— start of RECORDED INFORMATION —

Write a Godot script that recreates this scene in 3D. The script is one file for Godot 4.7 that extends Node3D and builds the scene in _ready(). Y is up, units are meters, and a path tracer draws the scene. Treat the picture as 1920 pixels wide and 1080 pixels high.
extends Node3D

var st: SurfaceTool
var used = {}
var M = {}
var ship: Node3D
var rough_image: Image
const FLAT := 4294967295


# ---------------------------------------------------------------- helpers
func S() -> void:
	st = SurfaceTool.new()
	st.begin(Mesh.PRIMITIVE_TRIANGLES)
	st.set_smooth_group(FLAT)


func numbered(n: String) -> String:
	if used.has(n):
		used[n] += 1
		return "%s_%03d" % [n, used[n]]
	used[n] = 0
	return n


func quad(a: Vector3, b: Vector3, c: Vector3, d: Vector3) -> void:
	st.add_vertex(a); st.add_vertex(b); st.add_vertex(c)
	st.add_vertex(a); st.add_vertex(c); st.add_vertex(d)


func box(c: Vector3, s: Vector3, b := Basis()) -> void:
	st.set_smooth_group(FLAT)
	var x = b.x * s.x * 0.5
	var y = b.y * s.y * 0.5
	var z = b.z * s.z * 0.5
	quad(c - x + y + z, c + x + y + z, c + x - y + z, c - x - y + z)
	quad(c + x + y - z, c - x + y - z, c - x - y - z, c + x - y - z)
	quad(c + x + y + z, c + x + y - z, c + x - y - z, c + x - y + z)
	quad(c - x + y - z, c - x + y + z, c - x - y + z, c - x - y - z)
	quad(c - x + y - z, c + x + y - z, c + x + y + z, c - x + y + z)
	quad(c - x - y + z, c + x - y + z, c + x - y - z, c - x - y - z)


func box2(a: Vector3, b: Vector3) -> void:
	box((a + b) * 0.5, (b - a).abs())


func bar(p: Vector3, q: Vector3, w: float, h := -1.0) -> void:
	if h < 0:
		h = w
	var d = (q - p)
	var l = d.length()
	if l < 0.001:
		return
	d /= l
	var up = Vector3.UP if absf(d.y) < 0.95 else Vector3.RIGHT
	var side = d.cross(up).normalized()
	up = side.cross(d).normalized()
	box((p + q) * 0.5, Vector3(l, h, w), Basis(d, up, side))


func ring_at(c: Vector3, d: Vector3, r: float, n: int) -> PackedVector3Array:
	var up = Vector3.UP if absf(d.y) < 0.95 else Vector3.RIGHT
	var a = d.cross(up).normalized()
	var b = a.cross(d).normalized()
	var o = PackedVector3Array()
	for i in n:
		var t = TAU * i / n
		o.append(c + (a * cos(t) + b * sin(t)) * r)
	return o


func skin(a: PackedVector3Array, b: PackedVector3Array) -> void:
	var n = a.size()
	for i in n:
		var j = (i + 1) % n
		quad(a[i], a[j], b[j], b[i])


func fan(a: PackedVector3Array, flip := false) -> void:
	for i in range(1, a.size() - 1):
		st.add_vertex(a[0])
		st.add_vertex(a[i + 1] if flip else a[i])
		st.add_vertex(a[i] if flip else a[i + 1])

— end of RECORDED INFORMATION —

**WORK INSTRUCTIONS:** Write out every line of the material again, exactly as it reads.

**RESULT FOR THIS TASK:**
Write a Godot script that recreates this scene in 3D. The script is one file for Godot 4.7 that extends Node3D and builds the scene in _ready(). Y is up, units are meters, and a path tracer draws the scene. Treat the picture as 1920 pixels wide and 1080 pixels high.
extends Node3D

var st: SurfaceTool
var used = {}
var M = {}
var ship: Node3D
var rough_image: Image
const FLAT := 4294967295


# ---------------------------------------------------------------- helpers
func S() -> void:
	st = SurfaceTool.new()
	st.begin(Mesh.PRIMITIVE_TRIANGLES)
	st.set_smooth_group(FLAT)


func numbered(n: String) -> String:
	if used.has(n):
		used[n] += 1
		return "%s_%03d" % [n, used[n]]
	used[n] = 0
	return n


func quad(a: Vector3, b: Vector3, c: Vector3, d: Vector3) -> void:
	st.add_vertex(a); st.add_vertex(b); st.add_vertex(c)
	st.add_vertex(a); st.add_vertex(c); st.add_vertex(d)


func box(c: Vector3, s: Vector3, b := Basis()) -> void:
	st.set_smooth_group(FLAT)
	var x = b.x * s.x * 0.5
	var y = b.y * s.y * 0.5
	var z = b.z * s.z * 0.5
	quad(c - x + y + z, c + x + y + z, c + x - y + z, c - x - y + z)
	quad(c + x + y - z, c - x + y - z, c - x - y - z, c + x - y - z)
	quad(c + x + y + z, c + x + y - z, c + x - y - z, c + x - y + z)
	quad(c - x + y - z, c - x + y + z, c - x - y + z, c - x - y - z)
	quad(c - x + y - z, c + x + y - z, c + x + y + z, c - x + y + z)
	quad(c - x - y + z, c + x - y + z, c + x - y - z, c - x - y - z)


func box2(a: Vector3, b: Vector3) -> void:
	box((a + b) * 0.5, (b - a).abs())


func bar(p: Vector3, q: Vector3, w: float, h := -1.0) -> void:
	if h < 0:
		h = w
	var d = (q - p)
	var l = d.length()
	if l < 0.001:
		return
	d /= l
	var up = Vector3.UP if absf(d.y) < 0.95 else Vector3.RIGHT
	var side = d.cross(up).normalized()
	up = side.cross(d).normalized()
	box((p + q) * 0.5, Vector3(l, h, w), Basis(d, up, side))


func ring_at(c: Vector3, d: Vector3, r: float, n: int) -> PackedVector3Array:
	var up = Vector3.UP if absf(d.y) < 0.95 else Vector3.RIGHT
	var a = d.cross(up).normalized()
	var b = a.cross(d).normalized()
	var o = PackedVector3Array()
	for i in n:
		var t = TAU * i / n
		o.append(c + (a * cos(t) + b * sin(t)) * r)
	return o


func skin(a: PackedVector3Array, b: PackedVector3Array) -> void:
	var n = a.size()
	for i in n:
		var j = (i + 1) % n
		quad(a[i], a[j], b[j], b[i])


func fan(a: PackedVector3Array, flip := false) -> void:
	for i in range(1, a.size() - 1):
		st.add_vertex(a[0])
		st.add_vertex(a[i + 1] if flip else a[i])
		st.add_vertex(a[i] if flip else a[i + 1])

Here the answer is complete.